How can we infer the unrooted tree?

Imagine there are four species: human, chimpanzee, magnolia tree and amoeba.

The procedure is as follows:

1. Write out all the possible unrooted trees for the species; that is (a), (b) and (c) shown.

2. Given a knowledge of the character states in each species, count the minimum number of evolutionary events (that is, changes in character states) implied by each. The best estimate of the true unrooted tree is the one requiring the least evolutionary change.

Suppose we know that 1000 characters are shared in all four species, that each species has 10 characters unique to itself and that 100 characters are shared between humans and chimps, but are absent in amoebas and magnolias.

We can now count the smallest number of evolutionary events implied by each unrooted tree.

In (a) the 1000 common characters could have evolved once each in the common ancestor of all four species and been retained throughout the phylogeny; that would require a total of 1000 evolutionary events. Each species' 10 unique characters can have evolved in the lineage leading to that species, making 40 evolutionary events.

The smallest number of events to produce the distribution of characters between humans and chimps is 200: they could have evolved separately in the human lineage and in the chimp lineage (100 events in each, making 200).

1000 + 40 + 200 = 1240 evolutionary events.

The same calculation in (b) also implies 1240 events.

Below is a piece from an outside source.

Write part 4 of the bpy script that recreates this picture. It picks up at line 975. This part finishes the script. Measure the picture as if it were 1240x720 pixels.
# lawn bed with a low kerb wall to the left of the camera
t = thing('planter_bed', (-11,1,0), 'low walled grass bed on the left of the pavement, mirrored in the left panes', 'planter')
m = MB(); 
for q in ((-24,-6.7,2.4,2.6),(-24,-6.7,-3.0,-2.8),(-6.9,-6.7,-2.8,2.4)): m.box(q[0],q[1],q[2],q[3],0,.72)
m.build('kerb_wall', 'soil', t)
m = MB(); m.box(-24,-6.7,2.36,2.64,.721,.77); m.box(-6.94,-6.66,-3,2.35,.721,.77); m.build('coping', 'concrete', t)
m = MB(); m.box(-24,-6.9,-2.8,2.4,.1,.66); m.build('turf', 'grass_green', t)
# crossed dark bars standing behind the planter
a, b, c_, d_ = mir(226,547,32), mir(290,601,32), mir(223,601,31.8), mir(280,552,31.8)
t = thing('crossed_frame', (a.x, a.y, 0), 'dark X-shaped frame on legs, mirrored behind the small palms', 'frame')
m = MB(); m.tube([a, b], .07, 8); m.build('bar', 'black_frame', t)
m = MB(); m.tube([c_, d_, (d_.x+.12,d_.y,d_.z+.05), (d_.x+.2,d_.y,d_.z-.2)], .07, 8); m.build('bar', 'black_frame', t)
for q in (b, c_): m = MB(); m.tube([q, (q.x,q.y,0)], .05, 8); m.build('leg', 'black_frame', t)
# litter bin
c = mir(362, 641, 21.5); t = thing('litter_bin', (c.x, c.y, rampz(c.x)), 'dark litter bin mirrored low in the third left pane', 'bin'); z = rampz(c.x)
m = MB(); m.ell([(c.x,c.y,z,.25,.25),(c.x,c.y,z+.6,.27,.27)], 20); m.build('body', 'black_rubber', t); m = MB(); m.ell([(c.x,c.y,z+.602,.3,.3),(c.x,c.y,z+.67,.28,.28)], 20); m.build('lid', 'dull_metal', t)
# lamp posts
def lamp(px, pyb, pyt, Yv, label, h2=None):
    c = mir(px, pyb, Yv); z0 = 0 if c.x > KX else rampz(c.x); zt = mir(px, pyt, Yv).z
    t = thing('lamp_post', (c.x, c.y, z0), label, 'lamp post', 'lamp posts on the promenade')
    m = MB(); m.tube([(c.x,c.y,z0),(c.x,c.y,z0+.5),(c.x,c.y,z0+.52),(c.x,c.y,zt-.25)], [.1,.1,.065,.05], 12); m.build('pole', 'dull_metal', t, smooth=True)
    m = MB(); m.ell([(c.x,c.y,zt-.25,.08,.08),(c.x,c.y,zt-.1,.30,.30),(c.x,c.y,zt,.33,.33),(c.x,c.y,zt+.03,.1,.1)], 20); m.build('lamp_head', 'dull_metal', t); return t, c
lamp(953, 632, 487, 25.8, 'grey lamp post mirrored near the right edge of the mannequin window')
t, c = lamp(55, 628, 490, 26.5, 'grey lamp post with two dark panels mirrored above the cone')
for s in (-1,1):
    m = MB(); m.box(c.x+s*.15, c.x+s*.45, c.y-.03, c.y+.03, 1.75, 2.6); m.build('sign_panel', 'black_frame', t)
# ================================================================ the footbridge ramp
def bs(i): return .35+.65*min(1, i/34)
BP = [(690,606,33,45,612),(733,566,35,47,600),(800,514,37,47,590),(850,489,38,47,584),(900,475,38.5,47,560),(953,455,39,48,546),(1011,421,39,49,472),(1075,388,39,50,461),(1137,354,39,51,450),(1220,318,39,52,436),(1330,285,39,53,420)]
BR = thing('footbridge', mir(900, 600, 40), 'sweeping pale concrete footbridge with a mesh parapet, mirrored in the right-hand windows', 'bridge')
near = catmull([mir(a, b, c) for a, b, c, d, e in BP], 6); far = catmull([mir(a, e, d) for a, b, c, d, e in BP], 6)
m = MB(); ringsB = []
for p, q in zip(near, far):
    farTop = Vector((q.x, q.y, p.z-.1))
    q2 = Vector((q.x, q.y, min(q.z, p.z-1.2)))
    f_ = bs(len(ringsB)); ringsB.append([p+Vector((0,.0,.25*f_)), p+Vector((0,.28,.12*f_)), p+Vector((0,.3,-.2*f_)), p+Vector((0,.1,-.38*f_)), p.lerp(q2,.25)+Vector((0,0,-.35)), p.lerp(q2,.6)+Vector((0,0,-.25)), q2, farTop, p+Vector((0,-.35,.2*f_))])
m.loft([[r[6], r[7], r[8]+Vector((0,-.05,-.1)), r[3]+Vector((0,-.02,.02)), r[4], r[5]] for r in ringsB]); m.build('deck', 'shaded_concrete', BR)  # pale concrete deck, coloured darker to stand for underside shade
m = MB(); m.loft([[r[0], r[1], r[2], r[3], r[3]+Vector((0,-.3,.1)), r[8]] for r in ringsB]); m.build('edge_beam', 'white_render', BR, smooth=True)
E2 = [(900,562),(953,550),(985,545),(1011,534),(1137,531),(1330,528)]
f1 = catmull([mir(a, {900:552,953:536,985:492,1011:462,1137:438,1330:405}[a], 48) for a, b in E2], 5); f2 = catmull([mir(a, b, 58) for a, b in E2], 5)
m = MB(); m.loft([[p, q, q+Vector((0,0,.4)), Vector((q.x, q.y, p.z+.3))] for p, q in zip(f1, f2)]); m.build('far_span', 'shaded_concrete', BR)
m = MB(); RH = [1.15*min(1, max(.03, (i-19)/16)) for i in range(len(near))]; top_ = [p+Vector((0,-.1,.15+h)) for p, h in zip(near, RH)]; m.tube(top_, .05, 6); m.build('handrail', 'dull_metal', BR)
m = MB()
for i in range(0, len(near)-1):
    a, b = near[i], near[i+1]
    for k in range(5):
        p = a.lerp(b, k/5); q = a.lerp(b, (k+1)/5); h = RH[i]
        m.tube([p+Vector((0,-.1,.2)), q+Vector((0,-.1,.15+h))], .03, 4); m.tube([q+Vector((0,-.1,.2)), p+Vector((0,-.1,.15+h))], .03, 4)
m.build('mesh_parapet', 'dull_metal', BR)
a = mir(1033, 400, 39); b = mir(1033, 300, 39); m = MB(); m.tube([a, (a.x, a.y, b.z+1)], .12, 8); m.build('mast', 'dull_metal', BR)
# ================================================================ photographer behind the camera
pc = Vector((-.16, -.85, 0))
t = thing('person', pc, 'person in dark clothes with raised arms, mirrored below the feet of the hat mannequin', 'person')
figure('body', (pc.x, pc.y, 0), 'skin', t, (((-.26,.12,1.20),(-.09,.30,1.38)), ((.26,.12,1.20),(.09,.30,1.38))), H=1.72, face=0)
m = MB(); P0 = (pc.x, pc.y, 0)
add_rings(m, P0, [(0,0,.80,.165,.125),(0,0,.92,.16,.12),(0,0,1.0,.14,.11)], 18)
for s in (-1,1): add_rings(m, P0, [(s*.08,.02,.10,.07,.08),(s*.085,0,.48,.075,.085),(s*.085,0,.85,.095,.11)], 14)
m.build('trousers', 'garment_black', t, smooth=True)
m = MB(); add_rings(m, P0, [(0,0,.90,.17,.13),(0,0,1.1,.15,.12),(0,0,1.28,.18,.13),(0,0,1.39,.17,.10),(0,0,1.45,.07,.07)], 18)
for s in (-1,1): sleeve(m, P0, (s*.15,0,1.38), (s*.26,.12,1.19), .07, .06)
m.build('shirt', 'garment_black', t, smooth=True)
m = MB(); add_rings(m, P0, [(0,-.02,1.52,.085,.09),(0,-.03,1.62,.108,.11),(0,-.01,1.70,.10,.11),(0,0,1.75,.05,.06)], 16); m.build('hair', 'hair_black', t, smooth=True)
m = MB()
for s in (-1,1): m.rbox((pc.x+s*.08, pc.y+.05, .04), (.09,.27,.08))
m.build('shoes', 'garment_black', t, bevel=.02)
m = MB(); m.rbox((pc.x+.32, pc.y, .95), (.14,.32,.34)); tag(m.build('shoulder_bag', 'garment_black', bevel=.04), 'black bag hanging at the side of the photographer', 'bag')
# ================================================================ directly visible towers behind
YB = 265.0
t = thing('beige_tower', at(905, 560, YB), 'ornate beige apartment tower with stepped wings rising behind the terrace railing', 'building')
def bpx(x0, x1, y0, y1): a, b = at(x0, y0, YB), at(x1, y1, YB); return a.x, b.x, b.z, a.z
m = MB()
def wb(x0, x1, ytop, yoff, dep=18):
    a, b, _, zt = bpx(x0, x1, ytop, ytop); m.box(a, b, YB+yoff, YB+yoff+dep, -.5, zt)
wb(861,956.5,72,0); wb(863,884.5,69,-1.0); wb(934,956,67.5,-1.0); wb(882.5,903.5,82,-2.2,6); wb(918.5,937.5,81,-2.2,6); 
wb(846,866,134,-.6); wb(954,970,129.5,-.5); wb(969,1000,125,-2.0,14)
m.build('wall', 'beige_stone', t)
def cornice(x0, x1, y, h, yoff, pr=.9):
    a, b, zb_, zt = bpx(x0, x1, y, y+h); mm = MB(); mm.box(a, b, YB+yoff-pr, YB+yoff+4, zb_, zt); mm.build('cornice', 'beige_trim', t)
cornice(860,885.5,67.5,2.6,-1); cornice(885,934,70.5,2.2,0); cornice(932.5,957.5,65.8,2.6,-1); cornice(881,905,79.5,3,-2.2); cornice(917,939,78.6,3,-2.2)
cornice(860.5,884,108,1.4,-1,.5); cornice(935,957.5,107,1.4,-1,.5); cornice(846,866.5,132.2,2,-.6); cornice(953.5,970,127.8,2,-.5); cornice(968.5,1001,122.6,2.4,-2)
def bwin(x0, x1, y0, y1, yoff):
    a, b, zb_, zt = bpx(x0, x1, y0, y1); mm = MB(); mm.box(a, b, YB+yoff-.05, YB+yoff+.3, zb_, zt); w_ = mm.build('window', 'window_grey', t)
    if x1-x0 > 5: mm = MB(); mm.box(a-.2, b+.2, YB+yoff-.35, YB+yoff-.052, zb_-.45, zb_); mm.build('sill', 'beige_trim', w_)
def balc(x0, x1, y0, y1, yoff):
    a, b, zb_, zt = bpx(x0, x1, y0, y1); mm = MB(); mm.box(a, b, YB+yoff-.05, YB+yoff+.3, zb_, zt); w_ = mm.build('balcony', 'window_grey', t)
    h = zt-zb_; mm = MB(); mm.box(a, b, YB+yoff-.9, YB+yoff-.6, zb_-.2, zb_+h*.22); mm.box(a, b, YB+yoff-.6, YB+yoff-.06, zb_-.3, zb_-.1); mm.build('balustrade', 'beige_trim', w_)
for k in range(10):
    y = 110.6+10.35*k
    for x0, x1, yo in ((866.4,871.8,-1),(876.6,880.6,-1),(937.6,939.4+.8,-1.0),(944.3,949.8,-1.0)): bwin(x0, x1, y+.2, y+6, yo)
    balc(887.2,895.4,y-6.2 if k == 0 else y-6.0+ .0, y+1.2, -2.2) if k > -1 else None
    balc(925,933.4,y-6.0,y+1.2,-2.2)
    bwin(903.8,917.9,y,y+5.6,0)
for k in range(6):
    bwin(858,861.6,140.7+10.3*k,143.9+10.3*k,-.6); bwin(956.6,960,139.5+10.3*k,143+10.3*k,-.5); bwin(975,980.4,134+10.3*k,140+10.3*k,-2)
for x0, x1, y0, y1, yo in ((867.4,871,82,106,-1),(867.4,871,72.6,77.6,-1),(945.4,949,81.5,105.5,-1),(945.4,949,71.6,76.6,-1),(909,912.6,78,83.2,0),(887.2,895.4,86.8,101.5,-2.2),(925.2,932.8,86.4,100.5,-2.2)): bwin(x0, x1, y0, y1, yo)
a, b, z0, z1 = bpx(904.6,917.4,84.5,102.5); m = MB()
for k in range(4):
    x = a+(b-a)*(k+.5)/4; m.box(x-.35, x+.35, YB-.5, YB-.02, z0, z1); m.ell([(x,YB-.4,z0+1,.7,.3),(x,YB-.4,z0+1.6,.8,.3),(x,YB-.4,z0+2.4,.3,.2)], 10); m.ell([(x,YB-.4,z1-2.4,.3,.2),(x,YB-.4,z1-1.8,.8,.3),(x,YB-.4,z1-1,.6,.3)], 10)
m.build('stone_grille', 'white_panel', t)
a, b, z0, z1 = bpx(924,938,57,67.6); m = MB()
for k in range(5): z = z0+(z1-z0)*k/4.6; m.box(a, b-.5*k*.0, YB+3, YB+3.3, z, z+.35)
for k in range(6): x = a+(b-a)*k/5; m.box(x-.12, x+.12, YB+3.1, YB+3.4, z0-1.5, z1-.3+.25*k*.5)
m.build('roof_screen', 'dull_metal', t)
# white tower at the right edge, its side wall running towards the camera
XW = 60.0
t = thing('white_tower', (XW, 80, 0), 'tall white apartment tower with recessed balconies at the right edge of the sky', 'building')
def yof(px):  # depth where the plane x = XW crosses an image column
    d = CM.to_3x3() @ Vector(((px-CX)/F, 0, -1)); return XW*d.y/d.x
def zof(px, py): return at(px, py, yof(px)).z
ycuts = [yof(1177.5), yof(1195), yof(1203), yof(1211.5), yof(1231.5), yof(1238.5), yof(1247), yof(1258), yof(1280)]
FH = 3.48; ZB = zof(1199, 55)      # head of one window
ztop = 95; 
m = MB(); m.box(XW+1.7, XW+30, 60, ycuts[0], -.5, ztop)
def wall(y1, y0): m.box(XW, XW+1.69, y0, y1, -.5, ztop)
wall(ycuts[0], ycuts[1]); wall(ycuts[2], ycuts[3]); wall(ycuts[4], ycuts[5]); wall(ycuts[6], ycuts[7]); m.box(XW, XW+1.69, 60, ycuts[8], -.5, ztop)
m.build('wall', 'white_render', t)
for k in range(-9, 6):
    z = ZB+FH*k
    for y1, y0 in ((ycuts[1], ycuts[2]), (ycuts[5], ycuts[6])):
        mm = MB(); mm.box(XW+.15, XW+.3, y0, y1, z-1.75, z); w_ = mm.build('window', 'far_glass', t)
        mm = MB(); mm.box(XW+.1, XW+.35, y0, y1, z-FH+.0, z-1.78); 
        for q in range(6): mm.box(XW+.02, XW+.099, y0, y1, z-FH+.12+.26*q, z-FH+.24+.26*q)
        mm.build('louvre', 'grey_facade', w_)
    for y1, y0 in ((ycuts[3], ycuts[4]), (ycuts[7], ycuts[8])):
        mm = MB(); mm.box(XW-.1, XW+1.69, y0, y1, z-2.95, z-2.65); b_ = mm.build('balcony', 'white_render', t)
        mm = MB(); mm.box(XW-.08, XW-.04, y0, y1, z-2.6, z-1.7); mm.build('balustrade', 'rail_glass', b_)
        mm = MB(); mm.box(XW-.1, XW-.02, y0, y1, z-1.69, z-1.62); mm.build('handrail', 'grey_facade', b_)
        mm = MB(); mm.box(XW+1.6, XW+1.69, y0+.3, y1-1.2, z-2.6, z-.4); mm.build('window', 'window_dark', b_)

In (c), however, the 100 characters shared by humans and chimps only need to have evolved once, in the common ancestor of humans and chimps, and would not have to be lost again; (c) therefore only requires 1140 events.

(c) is therefore the most parsimonious unrooted tree, and (according to the principle of parsimony) the best estimate of the real unrooted tree.

Figure: possible phylogenetic relationships of amoeba, chimpanzee, human and magnolia.